The video's protagonist – a man who appears to be struggling to get over flashbacks of the past – lives in a Modernist villa reminiscent of those built in California's desert cities like Palm Springs, by architects including Richard Neutra.
"As well as Mesopotamian architecture, I got inspiration from Richard Neutra's mid-century Modern Californian villas for the main character's house and Florida cityscapes at sunsets for the larger backgrounds," Moreno said.
"But I also looked at a lot of other references like cheap Florida postcards and video games."
The man can't seem to shake violent memories, which flash up in black and white at intervals, and ends up falling into his swimming pool.
"There are different possible interpretations but mine is that a man is haunted by subliminal visions of a woman suffering, maybe abused," said Moreno.
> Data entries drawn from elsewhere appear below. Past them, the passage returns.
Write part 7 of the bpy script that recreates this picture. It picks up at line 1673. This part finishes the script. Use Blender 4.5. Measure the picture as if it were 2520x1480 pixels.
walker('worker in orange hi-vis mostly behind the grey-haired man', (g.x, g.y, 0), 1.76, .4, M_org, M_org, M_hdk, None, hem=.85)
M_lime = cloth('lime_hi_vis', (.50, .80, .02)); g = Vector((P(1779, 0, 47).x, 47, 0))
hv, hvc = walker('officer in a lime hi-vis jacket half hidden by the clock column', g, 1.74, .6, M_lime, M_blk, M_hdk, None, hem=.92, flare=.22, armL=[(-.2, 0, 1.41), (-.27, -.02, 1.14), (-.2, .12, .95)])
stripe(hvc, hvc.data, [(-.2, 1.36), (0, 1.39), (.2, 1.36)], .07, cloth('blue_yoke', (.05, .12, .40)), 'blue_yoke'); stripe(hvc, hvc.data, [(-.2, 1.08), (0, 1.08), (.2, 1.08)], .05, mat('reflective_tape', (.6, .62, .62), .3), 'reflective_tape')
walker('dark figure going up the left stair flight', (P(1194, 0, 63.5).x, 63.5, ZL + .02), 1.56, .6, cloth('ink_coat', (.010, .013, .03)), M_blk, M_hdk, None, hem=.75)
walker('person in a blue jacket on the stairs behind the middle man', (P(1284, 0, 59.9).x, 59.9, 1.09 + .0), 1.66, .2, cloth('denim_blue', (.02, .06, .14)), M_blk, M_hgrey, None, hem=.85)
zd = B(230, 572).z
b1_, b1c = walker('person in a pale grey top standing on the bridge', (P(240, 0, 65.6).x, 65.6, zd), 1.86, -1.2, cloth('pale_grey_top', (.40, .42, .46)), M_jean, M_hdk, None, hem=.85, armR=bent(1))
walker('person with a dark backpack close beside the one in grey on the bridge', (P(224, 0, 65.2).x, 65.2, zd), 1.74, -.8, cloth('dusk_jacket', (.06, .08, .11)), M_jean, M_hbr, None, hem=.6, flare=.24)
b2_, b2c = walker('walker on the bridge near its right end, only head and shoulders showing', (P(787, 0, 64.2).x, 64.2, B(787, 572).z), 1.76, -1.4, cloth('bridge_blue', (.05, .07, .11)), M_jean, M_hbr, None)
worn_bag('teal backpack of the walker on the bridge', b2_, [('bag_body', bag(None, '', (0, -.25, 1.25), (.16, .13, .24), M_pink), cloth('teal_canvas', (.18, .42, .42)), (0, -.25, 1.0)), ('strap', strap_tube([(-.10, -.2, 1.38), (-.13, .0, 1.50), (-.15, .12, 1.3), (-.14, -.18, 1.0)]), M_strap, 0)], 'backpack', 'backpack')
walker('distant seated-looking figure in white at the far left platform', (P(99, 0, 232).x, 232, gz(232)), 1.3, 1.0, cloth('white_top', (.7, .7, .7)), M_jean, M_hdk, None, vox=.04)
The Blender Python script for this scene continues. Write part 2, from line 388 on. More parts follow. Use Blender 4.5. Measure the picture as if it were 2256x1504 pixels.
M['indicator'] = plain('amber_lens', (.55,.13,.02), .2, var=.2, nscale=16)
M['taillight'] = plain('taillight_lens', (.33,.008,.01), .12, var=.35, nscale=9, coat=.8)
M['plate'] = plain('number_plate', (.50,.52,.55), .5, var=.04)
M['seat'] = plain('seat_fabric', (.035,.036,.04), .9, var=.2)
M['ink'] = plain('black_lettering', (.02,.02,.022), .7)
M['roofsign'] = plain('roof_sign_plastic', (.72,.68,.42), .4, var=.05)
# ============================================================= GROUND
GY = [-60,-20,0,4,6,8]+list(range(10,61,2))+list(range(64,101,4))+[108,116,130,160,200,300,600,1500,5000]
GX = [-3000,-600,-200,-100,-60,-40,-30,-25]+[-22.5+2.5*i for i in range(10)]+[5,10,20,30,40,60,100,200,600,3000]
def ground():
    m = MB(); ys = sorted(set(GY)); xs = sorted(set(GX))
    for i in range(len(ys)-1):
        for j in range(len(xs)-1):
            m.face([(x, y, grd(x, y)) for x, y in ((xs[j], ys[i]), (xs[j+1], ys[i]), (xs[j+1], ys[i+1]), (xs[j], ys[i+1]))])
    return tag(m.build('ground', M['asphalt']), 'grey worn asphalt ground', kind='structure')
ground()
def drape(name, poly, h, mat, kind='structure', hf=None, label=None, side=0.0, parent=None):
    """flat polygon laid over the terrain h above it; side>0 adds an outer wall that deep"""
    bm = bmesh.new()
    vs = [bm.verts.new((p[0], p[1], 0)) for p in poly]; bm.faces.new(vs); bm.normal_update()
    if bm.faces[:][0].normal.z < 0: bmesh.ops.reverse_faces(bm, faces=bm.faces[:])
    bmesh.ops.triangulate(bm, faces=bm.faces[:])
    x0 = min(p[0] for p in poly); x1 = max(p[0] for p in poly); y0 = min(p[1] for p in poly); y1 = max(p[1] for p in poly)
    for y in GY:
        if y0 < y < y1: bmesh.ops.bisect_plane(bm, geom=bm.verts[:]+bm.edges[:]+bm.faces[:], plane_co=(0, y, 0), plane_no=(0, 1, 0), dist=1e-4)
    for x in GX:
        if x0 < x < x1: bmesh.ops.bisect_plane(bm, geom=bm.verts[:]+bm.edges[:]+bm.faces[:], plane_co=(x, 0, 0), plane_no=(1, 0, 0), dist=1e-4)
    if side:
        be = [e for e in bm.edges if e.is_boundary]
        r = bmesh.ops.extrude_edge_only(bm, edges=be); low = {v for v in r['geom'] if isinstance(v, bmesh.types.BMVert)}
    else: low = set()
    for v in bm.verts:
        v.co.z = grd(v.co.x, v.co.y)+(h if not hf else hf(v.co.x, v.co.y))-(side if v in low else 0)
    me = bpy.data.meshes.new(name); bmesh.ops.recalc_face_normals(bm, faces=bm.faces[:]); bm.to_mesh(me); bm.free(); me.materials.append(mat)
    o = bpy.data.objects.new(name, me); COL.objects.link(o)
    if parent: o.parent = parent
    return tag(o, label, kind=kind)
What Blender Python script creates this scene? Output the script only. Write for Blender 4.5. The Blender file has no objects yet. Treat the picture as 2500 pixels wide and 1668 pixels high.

"We can imagine that the man used to be the author of this violence, while he tries to bury his memory."
Once submerged, the man appears to disintegrate into a black cloud that slowly pollutes the rest of the waterways and then billows into the pink sky.
The rest of the colour scheme is limited to purple for the buildings and bright turquoise for the water, adding to the retro-futuristic feel of the clip.
The idea for the music video arose after the production company and co-directors wrote a scenario based upon an illustration Moreno completed a few years ago.
The directors used Adobe Photoshop software to edit the early concepts and final backgrounds, while After Effects was used for compositing and adding water effects to the 2D animation, which was created using Flash.
"I like to give life to the background by animating few details like trees and plants, waterfall and smoke effects," said Moreno.
"The French animation studio Chez Eddy generously offered us a workplace while Grandson & Son and Jonny White were supervising the project from Toronto," Moreno said.
The team spent 14 weeks on the project, which consisted of two weeks of pre-production and three months of production.
Art Department's track Walls was released last month via record label No 19.